Bearing Witness through the Voices of our Survivors

 

About the Freeman Family Holocaust Education Centre

 

They came first for the Communists,
and I didn't speak up because I wasn't a Communist.
Then they came for the trade unionists,
and I didn't speak up because I wasn't a trade unionist.
Then they came for the Jews,
and I didn't speak up because I wasn't a Jew.
Then they came for me
and by that time no one was left to speak up.
ATTRIBUTED TO PASTOR NIEMÖLLER

Located at the Asper Jewish Community Campus, visitors enter the Freeman Family Foundation Holocaust Education Centre by walking through a replica of the boxcar doors which sealed the fate of so many of those transported to the death camps during the Holocaust. The Centre’s exhibits consist of artifacts donated by Manitoba Holocaust survivors and their families. Text panels further outline the history of the Holocaust.

 

The Holocaust Education Centre was founded by local survivors who were dedicated to building a museum where various groups, especially students, could come and benefit from presentations by Holocaust survivors and educators and look at their precious artifacts which illustrate even further the families and the world that these brave men and women have lost.

 

The Holocaust Education Committee plans and organizes the activities of the HEC. In addition to the presentations in the HEC, outreach programs see Outreach Programs exist for schools and groups, which are located at distances, which would make it too difficult for them to travel to our centre. Our major educational program each year is the Annual Holocaust and Human Rights Symposium, held each year at the University of Winnipeg’s Duckworth Centre. A keynote speaker presents to high school students from all over the province and breakout sessions take place in the afternoon with local survivors. This year, some 2000 students from across Manitoba attended a most successful event.

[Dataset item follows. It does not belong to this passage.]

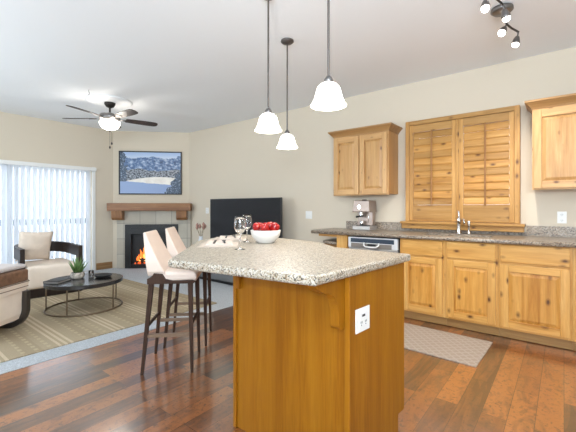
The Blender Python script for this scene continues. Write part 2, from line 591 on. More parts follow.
def picture_mat(w_, h_):
    """snowy valley below blue mountains with frosted firs at the sides"""
    m, nt, b = new_mat('winter_landscape')
    tc = nt.nodes.new('ShaderNodeTexCoord')
    sp = nt.nodes.new('ShaderNodeSeparateXYZ')
    nt.links.new(tc.outputs['Object'], sp.inputs[0])
    u = math_node(nt, 'DIVIDE', sp.outputs[0], w_)      # -0.5 .. 0.5
    t = math_node(nt, 'DIVIDE', sp.outputs[2], h_)      # -0.5 .. 0.5
    cb = nt.nodes.new('ShaderNodeCombineXYZ')
    nt.links.new(u, cb.inputs[0])
    nt.links.new(t, cb.inputs[1])
    P = cb.outputs[0]
    sky = ramp(nt, math_node(nt, 'ADD', t, 0.5), [(0.8, (0.62, 0.70, 0.84)), (1.0, (0.30, 0.45, 0.72))])
    nm = noise(nt, P, 14, 6, 0.7)
    mount = ramp(nt, nm, [(0.36, (0.02, 0.045, 0.12)), (0.5, (0.10, 0.19, 0.38)), (0.66, (0.62, 0.70, 0.83))])
    nr = noise(nt, P, 4, 5, 0.6)
    ridge = math_node(nt, 'ADD', 0.22, math_node(nt, 'MULTIPLY', nr, 0.28))
    f = math_node(nt, 'LESS_THAN', t, ridge)
    c = mixc(nt, f, sky, mount)
    # dark forest band
    nf = noise(nt, P, 30, 4, 0.7)
    forest = ramp(nt, nf, [(0.42, (0.008, 0.014, 0.03)), (0.62, (0.42, 0.46, 0.52))])
    f2 = math_node(nt, 'LESS_THAN', t, math_node(nt, 'ADD', -0.06, math_node(nt, 'MULTIPLY', nr, 0.26)))
    c = mixc(nt, f2, c, forest)
    # sunlit snow meadow
    ns = noise(nt, P, 5, 3)
    snow = ramp(nt, ns, [(0.35, (0.72, 0.66, 0.60)), (0.6, (0.88, 0.84, 0.78))])
    hump = math_node(nt, 'MULTIPLY', math_node(nt, 'MULTIPLY', u, u), -0.35)
    f3 = math_node(nt, 'LESS_THAN', t, math_node(nt, 'ADD', -0.10, math_node(nt, 'ADD', hump, math_node(nt, 'MULTIPLY', u, 0.10))))
    c = mixc(nt, f3, c, snow)
    # blue snow in the foreground
    low = math_node(nt, 'LESS_THAN', t, math_node(nt, 'ADD', -0.27, math_node(nt, 'ADD', math_node(nt, 'MULTIPLY', u, -0.12), math_node(nt, 'MULTIPLY', ns, 0.06))))
    c = mixc(nt, low, c, (0.26, 0.36, 0.60))
    # frosted firs
    nt2 = noise(nt, P, 38, 4, 0.7)
    fir = ramp(nt, nt2, [(0.4, (0.01, 0.02, 0.04)), (0.58, (0.10, 0.16, 0.26)), (0.68, (0.75, 0.80, 0.88))])
    wl = math_node(nt, 'ADD', -0.39, math_node(nt, 'MULTIPLY', math_node(nt, 'SUBTRACT', noise(nt, P, 9, 3), 0.5), 0.28))
    f4 = math_node(nt, 'MULTIPLY', math_node(nt, 'LESS_THAN', u, wl), math_node(nt, 'GREATER_THAN', t, -0.2))
    c = mixc(nt, f4, c, fir)
    edge = math_node(nt, 'ADD', math_node(nt, 'MULTIPLY', t, 0.45), 0.44)
    edge = math_node(nt, 'ADD', edge, math_node(nt, 'MULTIPLY', math_node(nt, 'SUBTRACT', noise(nt, P, 12, 3), 0.5), 0.2))
    f5 = math_node(nt, 'MULTIPLY', math_node(nt, 'GREATER_THAN', u, edge), math_node(nt, 'LESS_THAN', t, 0.12))
    c = mixc(nt, f5, c, fir)
    nt.links.new(c, b.inputs['Base Color'])
    b.inputs['Roughness'].default_value = 0.35
    return m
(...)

The Holocaust Education Centre also co-sponsors events during Shoah Week such as this year’s Survivors and Heroes program on May 5, 2011 and the Names Instead of Numbers Exhibit at Westminster United Church in March/April 2012. Together with the Jewish Heritage Centre of Western Canada, it administers the Asper Foundation Human Rights and Holocaust Studies Program for Jewish students attending public schools.

 

The mandate of the Freeman Family Foundation Holocaust Education Centre is to raise awareness and understanding of the history of the Shoah through education. We address the fact that society continues to witness genocide due to continuing racism and hatred and that we must all be vigilant in opposing racism, antisemitism and other forms of bigotry.